INFORMATION SHOWN =

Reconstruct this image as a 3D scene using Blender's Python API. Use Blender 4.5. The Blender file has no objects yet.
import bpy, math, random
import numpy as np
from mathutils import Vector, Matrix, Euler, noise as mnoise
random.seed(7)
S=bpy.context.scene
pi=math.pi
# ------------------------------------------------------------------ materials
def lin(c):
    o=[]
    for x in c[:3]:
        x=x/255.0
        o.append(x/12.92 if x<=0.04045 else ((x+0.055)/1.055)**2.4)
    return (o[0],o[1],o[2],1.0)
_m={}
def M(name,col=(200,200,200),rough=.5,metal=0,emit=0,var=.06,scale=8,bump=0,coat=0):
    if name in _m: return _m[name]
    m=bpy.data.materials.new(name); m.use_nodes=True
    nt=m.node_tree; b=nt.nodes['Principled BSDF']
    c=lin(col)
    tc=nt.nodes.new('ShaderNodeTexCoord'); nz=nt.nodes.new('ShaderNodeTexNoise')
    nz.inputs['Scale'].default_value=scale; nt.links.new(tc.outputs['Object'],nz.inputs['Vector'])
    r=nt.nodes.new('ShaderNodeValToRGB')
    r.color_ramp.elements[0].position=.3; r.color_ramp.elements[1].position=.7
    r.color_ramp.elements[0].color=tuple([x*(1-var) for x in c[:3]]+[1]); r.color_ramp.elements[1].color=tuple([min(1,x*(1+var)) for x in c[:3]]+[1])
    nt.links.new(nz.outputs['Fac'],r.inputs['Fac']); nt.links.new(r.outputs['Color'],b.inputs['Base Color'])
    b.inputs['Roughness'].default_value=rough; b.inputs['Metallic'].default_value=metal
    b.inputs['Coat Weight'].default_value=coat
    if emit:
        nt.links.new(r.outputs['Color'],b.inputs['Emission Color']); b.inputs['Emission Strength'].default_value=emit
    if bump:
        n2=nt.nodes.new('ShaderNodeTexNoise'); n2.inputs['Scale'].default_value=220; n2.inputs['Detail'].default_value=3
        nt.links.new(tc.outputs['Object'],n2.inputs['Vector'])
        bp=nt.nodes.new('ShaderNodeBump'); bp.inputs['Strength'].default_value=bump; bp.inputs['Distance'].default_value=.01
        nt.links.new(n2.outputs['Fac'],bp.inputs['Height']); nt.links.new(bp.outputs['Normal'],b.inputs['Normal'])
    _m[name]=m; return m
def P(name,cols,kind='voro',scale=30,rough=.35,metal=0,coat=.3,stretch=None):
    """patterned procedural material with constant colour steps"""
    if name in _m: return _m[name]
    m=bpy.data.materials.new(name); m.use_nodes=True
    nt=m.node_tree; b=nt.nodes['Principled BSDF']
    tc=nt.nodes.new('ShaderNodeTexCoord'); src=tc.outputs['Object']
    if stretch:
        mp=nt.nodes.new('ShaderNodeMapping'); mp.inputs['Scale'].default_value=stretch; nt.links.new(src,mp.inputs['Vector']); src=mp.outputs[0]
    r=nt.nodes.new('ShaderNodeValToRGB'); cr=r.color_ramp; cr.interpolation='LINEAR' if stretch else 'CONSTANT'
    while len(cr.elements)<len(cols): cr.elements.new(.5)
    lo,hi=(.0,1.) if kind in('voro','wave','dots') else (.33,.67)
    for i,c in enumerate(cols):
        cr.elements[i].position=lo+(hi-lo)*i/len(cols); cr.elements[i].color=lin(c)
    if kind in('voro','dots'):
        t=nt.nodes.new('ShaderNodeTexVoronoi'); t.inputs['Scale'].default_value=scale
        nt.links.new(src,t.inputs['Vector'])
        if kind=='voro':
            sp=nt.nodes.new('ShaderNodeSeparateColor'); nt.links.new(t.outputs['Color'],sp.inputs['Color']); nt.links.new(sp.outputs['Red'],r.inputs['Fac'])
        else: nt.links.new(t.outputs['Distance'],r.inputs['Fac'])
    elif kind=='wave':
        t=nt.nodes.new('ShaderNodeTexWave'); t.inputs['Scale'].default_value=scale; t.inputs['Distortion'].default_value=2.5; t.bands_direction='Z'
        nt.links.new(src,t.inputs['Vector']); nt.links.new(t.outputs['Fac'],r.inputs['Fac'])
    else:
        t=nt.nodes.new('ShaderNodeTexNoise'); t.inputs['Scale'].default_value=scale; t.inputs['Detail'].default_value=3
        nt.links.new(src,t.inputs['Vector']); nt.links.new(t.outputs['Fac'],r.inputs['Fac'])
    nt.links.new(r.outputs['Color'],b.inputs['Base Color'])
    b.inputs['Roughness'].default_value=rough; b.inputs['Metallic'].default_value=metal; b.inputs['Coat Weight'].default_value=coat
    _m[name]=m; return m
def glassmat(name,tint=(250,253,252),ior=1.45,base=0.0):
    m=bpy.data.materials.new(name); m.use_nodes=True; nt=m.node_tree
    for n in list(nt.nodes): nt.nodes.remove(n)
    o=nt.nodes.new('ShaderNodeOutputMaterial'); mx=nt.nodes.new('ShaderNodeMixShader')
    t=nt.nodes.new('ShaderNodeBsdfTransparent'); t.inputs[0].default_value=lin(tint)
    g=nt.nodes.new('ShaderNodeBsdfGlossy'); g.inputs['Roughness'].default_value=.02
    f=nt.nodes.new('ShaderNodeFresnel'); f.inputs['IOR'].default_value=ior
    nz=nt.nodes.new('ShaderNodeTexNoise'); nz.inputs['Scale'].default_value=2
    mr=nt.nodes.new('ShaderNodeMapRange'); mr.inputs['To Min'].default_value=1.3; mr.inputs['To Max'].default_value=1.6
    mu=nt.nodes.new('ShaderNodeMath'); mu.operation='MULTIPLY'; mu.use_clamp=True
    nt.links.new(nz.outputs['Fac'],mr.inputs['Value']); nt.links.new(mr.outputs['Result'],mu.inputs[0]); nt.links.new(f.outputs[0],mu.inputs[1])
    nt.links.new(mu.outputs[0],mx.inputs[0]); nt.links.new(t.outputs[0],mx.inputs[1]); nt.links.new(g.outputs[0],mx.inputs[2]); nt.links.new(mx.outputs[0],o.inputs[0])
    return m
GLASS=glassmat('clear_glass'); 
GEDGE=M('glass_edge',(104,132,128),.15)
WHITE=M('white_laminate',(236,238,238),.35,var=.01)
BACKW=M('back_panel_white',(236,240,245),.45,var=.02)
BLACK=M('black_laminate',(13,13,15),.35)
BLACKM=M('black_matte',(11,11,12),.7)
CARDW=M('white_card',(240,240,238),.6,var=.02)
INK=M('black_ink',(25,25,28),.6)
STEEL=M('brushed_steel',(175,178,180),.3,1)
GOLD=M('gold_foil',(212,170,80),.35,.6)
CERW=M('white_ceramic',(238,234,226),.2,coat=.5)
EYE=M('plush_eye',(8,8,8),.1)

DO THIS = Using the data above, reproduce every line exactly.

EXERCISE RESULT =
Reconstruct this image as a 3D scene using Blender's Python API. Use Blender 4.5. The Blender file has no objects yet.
import bpy, math, random
import numpy as np
from mathutils import Vector, Matrix, Euler, noise as mnoise
random.seed(7)
S=bpy.context.scene
pi=math.pi
# ------------------------------------------------------------------ materials
def lin(c):
    o=[]
    for x in c[:3]:
        x=x/255.0
        o.append(x/12.92 if x<=0.04045 else ((x+0.055)/1.055)**2.4)
    return (o[0],o[1],o[2],1.0)
_m={}
def M(name,col=(200,200,200),rough=.5,metal=0,emit=0,var=.06,scale=8,bump=0,coat=0):
    if name in _m: return _m[name]
    m=bpy.data.materials.new(name); m.use_nodes=True
    nt=m.node_tree; b=nt.nodes['Principled BSDF']
    c=lin(col)
    tc=nt.nodes.new('ShaderNodeTexCoord'); nz=nt.nodes.new('ShaderNodeTexNoise')
    nz.inputs['Scale'].default_value=scale; nt.links.new(tc.outputs['Object'],nz.inputs['Vector'])
    r=nt.nodes.new('ShaderNodeValToRGB')
    r.color_ramp.elements[0].position=.3; r.color_ramp.elements[1].position=.7
    r.color_ramp.elements[0].color=tuple([x*(1-var) for x in c[:3]]+[1]); r.color_ramp.elements[1].color=tuple([min(1,x*(1+var)) for x in c[:3]]+[1])
    nt.links.new(nz.outputs['Fac'],r.inputs['Fac']); nt.links.new(r.outputs['Color'],b.inputs['Base Color'])
    b.inputs['Roughness'].default_value=rough; b.inputs['Metallic'].default_value=metal
    b.inputs['Coat Weight'].default_value=coat
    if emit:
        nt.links.new(r.outputs['Color'],b.inputs['Emission Color']); b.inputs['Emission Strength'].default_value=emit
    if bump:
        n2=nt.nodes.new('ShaderNodeTexNoise'); n2.inputs['Scale'].default_value=220; n2.inputs['Detail'].default_value=3
        nt.links.new(tc.outputs['Object'],n2.inputs['Vector'])
        bp=nt.nodes.new('ShaderNodeBump'); bp.inputs['Strength'].default_value=bump; bp.inputs['Distance'].default_value=.01
        nt.links.new(n2.outputs['Fac'],bp.inputs['Height']); nt.links.new(bp.outputs['Normal'],b.inputs['Normal'])
    _m[name]=m; return m
def P(name,cols,kind='voro',scale=30,rough=.35,metal=0,coat=.3,stretch=None):
    """patterned procedural material with constant colour steps"""
    if name in _m: return _m[name]
    m=bpy.data.materials.new(name); m.use_nodes=True
    nt=m.node_tree; b=nt.nodes['Principled BSDF']
    tc=nt.nodes.new('ShaderNodeTexCoord'); src=tc.outputs['Object']
    if stretch:
        mp=nt.nodes.new('ShaderNodeMapping'); mp.inputs['Scale'].default_value=stretch; nt.links.new(src,mp.inputs['Vector']); src=mp.outputs[0]
    r=nt.nodes.new('ShaderNodeValToRGB'); cr=r.color_ramp; cr.interpolation='LINEAR' if stretch else 'CONSTANT'
    while len(cr.elements)<len(cols): cr.elements.new(.5)
    lo,hi=(.0,1.) if kind in('voro','wave','dots') else (.33,.67)
    for i,c in enumerate(cols):
        cr.elements[i].position=lo+(hi-lo)*i/len(cols); cr.elements[i].color=lin(c)
    if kind in('voro','dots'):
        t=nt.nodes.new('ShaderNodeTexVoronoi'); t.inputs['Scale'].default_value=scale
        nt.links.new(src,t.inputs['Vector'])
        if kind=='voro':
            sp=nt.nodes.new('ShaderNodeSeparateColor'); nt.links.new(t.outputs['Color'],sp.inputs['Color']); nt.links.new(sp.outputs['Red'],r.inputs['Fac'])
        else: nt.links.new(t.outputs['Distance'],r.inputs['Fac'])
    elif kind=='wave':
        t=nt.nodes.new('ShaderNodeTexWave'); t.inputs['Scale'].default_value=scale; t.inputs['Distortion'].default_value=2.5; t.bands_direction='Z'
        nt.links.new(src,t.inputs['Vector']); nt.links.new(t.outputs['Fac'],r.inputs['Fac'])
    else:
        t=nt.nodes.new('ShaderNodeTexNoise'); t.inputs['Scale'].default_value=scale; t.inputs['Detail'].default_value=3
        nt.links.new(src,t.inputs['Vector']); nt.links.new(t.outputs['Fac'],r.inputs['Fac'])
    nt.links.new(r.outputs['Color'],b.inputs['Base Color'])
    b.inputs['Roughness'].default_value=rough; b.inputs['Metallic'].default_value=metal; b.inputs['Coat Weight'].default_value=coat
    _m[name]=m; return m
def glassmat(name,tint=(250,253,252),ior=1.45,base=0.0):
    m=bpy.data.materials.new(name); m.use_nodes=True; nt=m.node_tree
    for n in list(nt.nodes): nt.nodes.remove(n)
    o=nt.nodes.new('ShaderNodeOutputMaterial'); mx=nt.nodes.new('ShaderNodeMixShader')
    t=nt.nodes.new('ShaderNodeBsdfTransparent'); t.inputs[0].default_value=lin(tint)
    g=nt.nodes.new('ShaderNodeBsdfGlossy'); g.inputs['Roughness'].default_value=.02
    f=nt.nodes.new('ShaderNodeFresnel'); f.inputs['IOR'].default_value=ior
    nz=nt.nodes.new('ShaderNodeTexNoise'); nz.inputs['Scale'].default_value=2
    mr=nt.nodes.new('ShaderNodeMapRange'); mr.inputs['To Min'].default_value=1.3; mr.inputs['To Max'].default_value=1.6
    mu=nt.nodes.new('ShaderNodeMath'); mu.operation='MULTIPLY'; mu.use_clamp=True
    nt.links.new(nz.outputs['Fac'],mr.inputs['Value']); nt.links.new(mr.outputs['Result'],mu.inputs[0]); nt.links.new(f.outputs[0],mu.inputs[1])
    nt.links.new(mu.outputs[0],mx.inputs[0]); nt.links.new(t.outputs[0],mx.inputs[1]); nt.links.new(g.outputs[0],mx.inputs[2]); nt.links.new(mx.outputs[0],o.inputs[0])
    return m
GLASS=glassmat('clear_glass'); 
GEDGE=M('glass_edge',(104,132,128),.15)
WHITE=M('white_laminate',(236,238,238),.35,var=.01)
BACKW=M('back_panel_white',(236,240,245),.45,var=.02)
BLACK=M('black_laminate',(13,13,15),.35)
BLACKM=M('black_matte',(11,11,12),.7)
CARDW=M('white_card',(240,240,238),.6,var=.02)
INK=M('black_ink',(25,25,28),.6)
STEEL=M('brushed_steel',(175,178,180),.3,1)
GOLD=M('gold_foil',(212,170,80),.35,.6)
CERW=M('white_ceramic',(238,234,226),.2,coat=.5)
EYE=M('plush_eye',(8,8,8),.1)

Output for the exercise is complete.